Much like the inital concern about quality and choice, the concern that consumers will be funnelled away from indie product towards more common sellers is a legitimate one. However, understanding the online habits of people who purchase music downloads can shed some light on how MP3s might work for indie labels and artists.

The digital store is fast replacing its physical counterpart. With myriad services like music blogs,, review websites and so on, potential customers can have a direct link to a purchase option for songs that they like immediately. The days of reading about a band in a magazine then clipping out that article and taking it to the store are all but over. While we can be fairly sure that small, niche artists are not going to go toe-to-toe with U2 and Jay-Z for download supremacy just because tracks are available on iTunes, we can be absolutely sure that they won't make a sale at all if the songs are not even available. The cost of submitting an album to pay download services is dropping and submitting to multiple services is getting easier. The default question from people I talk to about my own music has shifted since 2002 from "where can I find your CDs" to "do you have anything online?" I expect this to continue, and I think that the answer "yes, you can try out some tracks for $.99 a piece on [service x]" sounds better than "try a Bit Torrent, but realize you are stealing from me."

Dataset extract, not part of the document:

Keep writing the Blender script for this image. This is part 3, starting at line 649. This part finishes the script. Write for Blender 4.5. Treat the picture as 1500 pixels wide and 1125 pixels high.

So where do we go from here?

Artists and labels have a legitimate cause for concern, but it seems clear that the world is leaving those who hesitate behind. We all need the Retail portion of the equation to work in order to make creating this music that we love any sort of viable business model. How then can we overcome some of these obstacles without completely jettisoning the work we've put in up to this point? I have a few ideas.

  1. Release More Vinyl - Vinyl sales are on the rise, and not just among the dance scene. Sure, good old fashioned wax is not available at those big retailers I rattled off before (except Hot Topic,) but it is becoming more of a presence at specialty shops. For consumers who want a physical product, vinyl has great appeal and it flies in the face of the price and portability constraints that usually drive people towards downloads. Meeting those customers demands by offering high quality vinyl releases is one way to keep the physical medium of music releases alive and to preserve that old paradigm to which we all cling.

  2. Pay Attention to Merchandise - Products that can't be downloaded and are ancillary to the music itself still have a place and can in fact be far more profitable than the music itself. While we may never stop many people from downloading tracks for free, we can offer them products that they cannot download to which they may gravitate instead. Remember that artists have always banked on concert ticket and t-shirt sales, and in the face of music that can be had for free, these other products start to look even more attractive. Of course there's no guarantee that an artist will be able to push caps, posters, and hoodies, but knowing that these kinds of objects are a serious additional revenue stream may help labels to make the right decisions about which releases to back in the first place.

  3. Be Everywhere - The limitations of traditional retail don't exist in the digital world, so why not exploit that fact? Instead of using one distributor to handle physical product sales in a region, why not use five or ten reputable download services to handle sales worldwide? Sure, this will require some additional legwork from the label, but in the end, the more available the work is from places that people already frequent (and there are lots of sales numbers to tell us which places those are,) the more likely an artist is to sell units.

  4. Go Granular - With the physical medium, a label is limited to a fixed number of products that it can physically manufacture. This limitation doesn't exist in the digital world, and the increased granularity allows for all kinds of new revenue streams. While a label or artist will likely lose out on some money when a consumer purchases only one track instead of an entire album, those sales can be augmented more easily online. Using the granularity of track-at-a-time vs. album-at-a-time sales, a label should be able to offer a wider array of quality work without having to force music into formats. Does an artist have a great single without enough material you love to make an album? Release the good stuff and send her back to work on the rest! Does one song get played more frequently than others? Convert it to a ringtone and sell that too! Does someone have a handful of remixes or alternate versions lying around that are interesting to die-hard fans but don't warrant a separate CD or vinyl record alone? Release them online at the same places that sell the original tracks!

  5. Work With Artists - It's important for small artists to understand the economics of the music industry. Those artists who aren't at all interested in the money side of things should be easy to negotiate with--pay them nothing but make their music avaialable! With reduced manufacturing costs, label budgets can be diverted into promotional activities and tour support--the things that make Retail successful in the first place! Even an artist who has copies of his album in every store in the nation won't sell many if no one who goes to those stores knows what the album is. Artits and labels should work to find new ways to make releasing records profitable, and this might mean changing the way royalties and advances are handled. Be creative, and don't be afraid to give up a little in the beginning to potentially gain a lot in the long run.

There's an exciting future ahead of us. We can see it. We're already immersed in it. It's already shaping the way we make music, the way we think about commerce, and the way we interact with other fans of the things we like. We all need to learn to leverage that future to make our voices heard and to bring new music and art into the world that is worthwhile. In my mind, the independent labels and artists have been the only things worth following for the last ten or fifteen years. Let's all make sure that the business end of what supports those enterprises can be viable so that we'll all have better, more exciting and inspiring music to look forward to downloading tomorrow.